In “Fix,” getting away from how the town of Wind Gap thinks about and treats women is as impossible as Camille getting away from a bottle of vodka. It seems like every interaction between two characters contains at least a slip of a remark about the women of Wind Gap, or rather, how the women of Wind Gap are viewed and treated in the town.

Many residents of Wind Gap clearly believe that women are only good for one thing: gossiping.

“That boy from Kansas City talks like a woman from Wind Gap,” Sheriff Vickery (Matt Craven) tells Camille in reference to Detective Willis (Chris Messina), reinforcing what Nash told her.

This sentiment builds on what we’ve seen in previous episodes: Adora worrying about Camille sullying her reputation around town; Camille having to deal with her own Wind Gap legacy; and Wind Gap’s mean girls whispering away at Natalie’s funeral.

The implication seems to be that a woman from Wind Gap could never be capable of anything more than mindless talk, let alone murder. But we’re not really meant to trust this characterization.

The people spreading the “all women are gossips” generalization are all men who have been doing their fair share of talking too. The sheriff, for example, hasn’t been particularly successful at his job — keeping the town of Wind Gap safe — so his remark about how women in the town keep talking and how men like Willis should know better than to act like them feels more like frustration coming from an incompetent character than an objective observation.

It’s also obvious that the women of Wind Gap know how to take advantage of what others think and expect of them.

Take Camille’s sister, Amma (Eliza Scanlen), who shares a drunken chat with Camille in the first scene of “Fix.” She’s figured out how to alter her behavior in front of the girls’ mother, to her benefit.
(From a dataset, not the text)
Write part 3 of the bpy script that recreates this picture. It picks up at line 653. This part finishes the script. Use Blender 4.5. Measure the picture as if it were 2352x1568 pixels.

Amma knows how she’s expected to behave, and that she can wriggle out all kinds of freedoms as long as she maintains a certain image — that’s why we see her wearing different outfits and putting on a different demeanor when she’s at home. No one, including Adora, suspects her of being capable of more.

But as Amma reveals to Camille during their chat, she’s nowhere near as innocent as she seems.

“They do anything for me,” she says of her friends, flashing a sly hint that she might be capable of more nefarious things than she appears to be. “I just ask, and they’re my besties.”

No one knows what Wind Gap’s women are capable of

Full disclosure: Although I’ve seen (and loved) the movie adaptation of Gone Girl, I’ve never read Gillian Flynn’s books. I don’t know how Sharp Objects ends. With that said, I fully believe the Wind Gap killer is a woman, by virtue of the fact that the show’s male characters are outright saying women aren’t capable of murder.

I keep coming back to what Nash said: “Women around here, they don’t kill with their hands.” Granted, a sullied reputation in such a small town can probably feel like a punishment worse than death. And we don’t know how much Nash is exaggerating or how much he fully believes his statement.

But in Sharp Objects’ first three episodes, we’ve seen various male characters get asked about their alibis, have their possible motives explained and explored, and have their pasts delved into. Meanwhile, no one has been asking where Amma or Adora was on the nights of the murders, even though Amma tells the Sheriff in “Fix” that she personally knew both of the dead girls. We also don’t know exactly why John Keene’s suspicious, clingy “Jackie O” girlfriend Ashley is suddenly in the picture, but no one except Camille seems to care.

These women all seem like potential suspects, but they’re being dismissed because the general thought in Wind Gap is that women are harmless. Yes, they talk, but they aren’t seen as “strong” enough (to pull the victims’ teeth with pliers) or heinous enough to commit violence of the type that killed the girls.

And “harmless” doesn’t just refer to the harm they might pose other people but also the harm they’re capable of inflicting on themselves, as we see in a flashback to Camille checking into a psych ward and befriending her cellmate Alice. Camille and Alice both engage in self-harm, but Camille seems to be the only person who can sense how troubled Alice is or notices the extent of her cutting. The scenes feel safe. Alice shares a playful relationship with the nurse. And that all comes crashing down in the final sequence when we find out how Alice died.

There’s something deeper beneath the surface of each one of Wind Gap’s women, something that possibly belies the person they’re presenting as in public. Writing off the town’s women as harmless gossips fails to recognize what kind of people, perhaps monsters, some of them might be. Which makes it no surprise that the sheriff hasn’t found the murderer yet — he’s underestimating half the population.